For more information and discussion of various atmospheric and oceanic reanalyses, see the "Advancing Reanalysis" at Reanalyses.org.

PSL Public Reanalysis Dataset Collection

  • NCEP/NCAR Reanalysis I (1948-present)
    This reanalysis was the first of it's kind for NOAA. NCEP used the same climate model that were initialized with a wide variety of weather observations: ships, planes, RAOBS, station data, satellite observations and many more. By using the same model, scientists can examine climate/weather statistics and dynamic processes without the complication that model changes can cause. The dataset is kept current using near real-time observations.
  • NCEP/DOE Reanalysis II (1979-present)
    NCEP produced a second version of their first reanalysis starting from the beginning of the major satellite era. More observations were added, assimilation errors were corrected and a better version of the model was used.
  • NARR (1979-present)
    The NARR reanalysis was done to produce very high resolution output over the North American region. Observational inputs were similar to NCEP I with the addition of assimilated precipitation. The NARR model region was nested in a global, lower resolution model. Outputs are similar to the NCEP I and II models but with more snow, ice and precipitation related variables.

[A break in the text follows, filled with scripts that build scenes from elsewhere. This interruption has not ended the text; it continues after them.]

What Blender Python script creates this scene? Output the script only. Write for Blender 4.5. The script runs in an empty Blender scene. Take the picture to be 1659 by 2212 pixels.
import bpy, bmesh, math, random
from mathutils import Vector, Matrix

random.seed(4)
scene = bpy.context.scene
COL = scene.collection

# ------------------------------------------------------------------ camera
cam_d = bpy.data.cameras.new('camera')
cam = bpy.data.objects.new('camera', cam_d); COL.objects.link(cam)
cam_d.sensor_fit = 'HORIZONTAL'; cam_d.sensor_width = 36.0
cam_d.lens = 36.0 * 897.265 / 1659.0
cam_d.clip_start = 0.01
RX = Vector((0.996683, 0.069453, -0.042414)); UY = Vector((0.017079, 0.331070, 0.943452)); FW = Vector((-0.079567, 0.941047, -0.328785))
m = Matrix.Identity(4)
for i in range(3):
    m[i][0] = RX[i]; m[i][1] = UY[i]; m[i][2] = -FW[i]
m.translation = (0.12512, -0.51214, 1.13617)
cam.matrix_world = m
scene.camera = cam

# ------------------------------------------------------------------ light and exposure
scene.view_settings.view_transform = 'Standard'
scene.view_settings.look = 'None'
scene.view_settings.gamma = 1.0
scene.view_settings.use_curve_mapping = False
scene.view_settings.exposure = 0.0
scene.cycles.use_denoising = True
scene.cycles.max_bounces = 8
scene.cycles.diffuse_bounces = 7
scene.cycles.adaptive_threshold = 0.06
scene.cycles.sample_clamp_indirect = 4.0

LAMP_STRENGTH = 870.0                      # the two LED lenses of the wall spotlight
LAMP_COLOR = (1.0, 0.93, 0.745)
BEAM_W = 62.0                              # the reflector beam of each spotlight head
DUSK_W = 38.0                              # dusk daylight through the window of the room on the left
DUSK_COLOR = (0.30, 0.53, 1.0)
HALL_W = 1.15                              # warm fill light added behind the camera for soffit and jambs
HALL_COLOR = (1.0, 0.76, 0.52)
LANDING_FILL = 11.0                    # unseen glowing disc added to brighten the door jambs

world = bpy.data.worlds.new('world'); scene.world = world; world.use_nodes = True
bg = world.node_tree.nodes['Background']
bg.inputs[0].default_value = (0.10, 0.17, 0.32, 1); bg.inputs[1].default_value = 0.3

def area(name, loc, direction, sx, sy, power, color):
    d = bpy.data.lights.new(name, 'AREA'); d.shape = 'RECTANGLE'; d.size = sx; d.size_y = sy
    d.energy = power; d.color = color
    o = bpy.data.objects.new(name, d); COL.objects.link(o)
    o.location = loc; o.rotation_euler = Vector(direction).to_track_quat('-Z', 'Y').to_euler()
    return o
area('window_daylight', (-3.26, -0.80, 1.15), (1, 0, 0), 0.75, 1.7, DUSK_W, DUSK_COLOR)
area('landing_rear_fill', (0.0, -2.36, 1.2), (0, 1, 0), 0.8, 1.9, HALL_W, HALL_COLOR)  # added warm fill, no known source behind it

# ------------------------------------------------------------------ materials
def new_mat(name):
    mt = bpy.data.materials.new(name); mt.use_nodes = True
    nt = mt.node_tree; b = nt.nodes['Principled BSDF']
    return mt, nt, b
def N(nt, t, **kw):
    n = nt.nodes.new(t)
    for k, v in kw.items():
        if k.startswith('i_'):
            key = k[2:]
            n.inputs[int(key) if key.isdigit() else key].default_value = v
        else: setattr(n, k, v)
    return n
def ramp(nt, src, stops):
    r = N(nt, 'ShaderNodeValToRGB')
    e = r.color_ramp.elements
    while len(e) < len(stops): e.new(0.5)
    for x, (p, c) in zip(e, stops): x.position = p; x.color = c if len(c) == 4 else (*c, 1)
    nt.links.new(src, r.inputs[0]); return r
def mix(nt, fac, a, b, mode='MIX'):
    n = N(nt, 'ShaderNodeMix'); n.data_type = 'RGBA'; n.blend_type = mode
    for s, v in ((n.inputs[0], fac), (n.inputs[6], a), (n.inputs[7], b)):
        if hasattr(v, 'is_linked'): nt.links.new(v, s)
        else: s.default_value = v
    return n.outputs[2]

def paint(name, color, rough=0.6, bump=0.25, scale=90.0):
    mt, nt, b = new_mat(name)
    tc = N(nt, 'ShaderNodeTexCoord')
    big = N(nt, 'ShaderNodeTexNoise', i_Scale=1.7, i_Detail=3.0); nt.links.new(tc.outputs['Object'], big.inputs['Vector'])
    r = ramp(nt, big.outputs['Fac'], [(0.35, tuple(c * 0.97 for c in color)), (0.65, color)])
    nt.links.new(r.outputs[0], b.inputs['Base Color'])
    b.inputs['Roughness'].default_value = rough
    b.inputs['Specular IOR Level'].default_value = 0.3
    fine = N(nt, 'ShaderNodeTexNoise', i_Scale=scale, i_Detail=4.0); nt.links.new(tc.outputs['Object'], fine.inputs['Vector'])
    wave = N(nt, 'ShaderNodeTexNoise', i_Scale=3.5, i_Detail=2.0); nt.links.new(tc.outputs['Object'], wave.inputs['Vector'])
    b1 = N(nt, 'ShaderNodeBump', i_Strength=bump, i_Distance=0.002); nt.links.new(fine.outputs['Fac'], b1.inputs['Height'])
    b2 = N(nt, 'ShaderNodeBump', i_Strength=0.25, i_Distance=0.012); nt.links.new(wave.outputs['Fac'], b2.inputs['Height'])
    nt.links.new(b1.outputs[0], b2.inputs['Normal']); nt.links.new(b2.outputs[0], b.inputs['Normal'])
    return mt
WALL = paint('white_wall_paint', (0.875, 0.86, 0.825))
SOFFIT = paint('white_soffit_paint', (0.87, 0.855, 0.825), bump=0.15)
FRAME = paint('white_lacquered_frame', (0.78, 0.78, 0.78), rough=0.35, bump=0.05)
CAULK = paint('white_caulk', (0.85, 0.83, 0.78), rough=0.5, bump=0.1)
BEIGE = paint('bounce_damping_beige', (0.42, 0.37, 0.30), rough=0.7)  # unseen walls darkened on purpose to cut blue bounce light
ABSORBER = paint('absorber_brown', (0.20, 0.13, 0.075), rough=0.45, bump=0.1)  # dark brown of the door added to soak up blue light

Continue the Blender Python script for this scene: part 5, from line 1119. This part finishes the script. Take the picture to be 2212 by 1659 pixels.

  • 20th Century Reanalysis (V3, V2C, and V2) (1836-2015)
    PSL began the 20th Century Reanalysis project in 2009. The project was based on the research results suggesting that using just surface pressure observations together with sea/ice boundary conditions as inputs to a climate model produces reasonable results up to the tropopause. There is even some correspondence with observed variations in the lower stratosphere. Because surface observations are available going back into the 19th and even 18th centuries, the project was able to model their 3D atmosphere far back in time. The 20th Century Reanalysis (20CR) project currently has three versions (3, 2c, and 2), each of which consists of of an “ensemble” of subdaily global weather conditions and their uncertainty. Surface and sea level pressure observations are combined with a short-term forecast from an ensemble of integrations of an NCEP numerical weather prediction model using an Ensemble Kalman Filter technique to produce an estimate of the complete state of the atmosphere, and the uncertainty in that estimate. The long time range of this dataset allows scientists to examine long time scale climate processes such as the Pacific Decadal Oscillation and the Atlantic Multidecadal Oscillation as well as looking at the dynamics of historical climate and weather events. The latest version, 20CRv3, assimilates more observations into a newer and higher-resolution weather model than 20CRv2c, and is available every three hours from 1836-2015.
 Many of these datasets can be subsetted, plotted and analyzed by our various web based tools. We also have two sets of tools that allow users to compare reanalyses. These include:
WRIT: Web-based Reanalysis Intercomparison Tools: Plots and Composites, time-series, correlations, trajectories and data distributions using multiple reanalyses and observation datasets.
FACTS: Facility for Climate Assessments: Comparisons of reanalyses and an ENSO focused analysis page.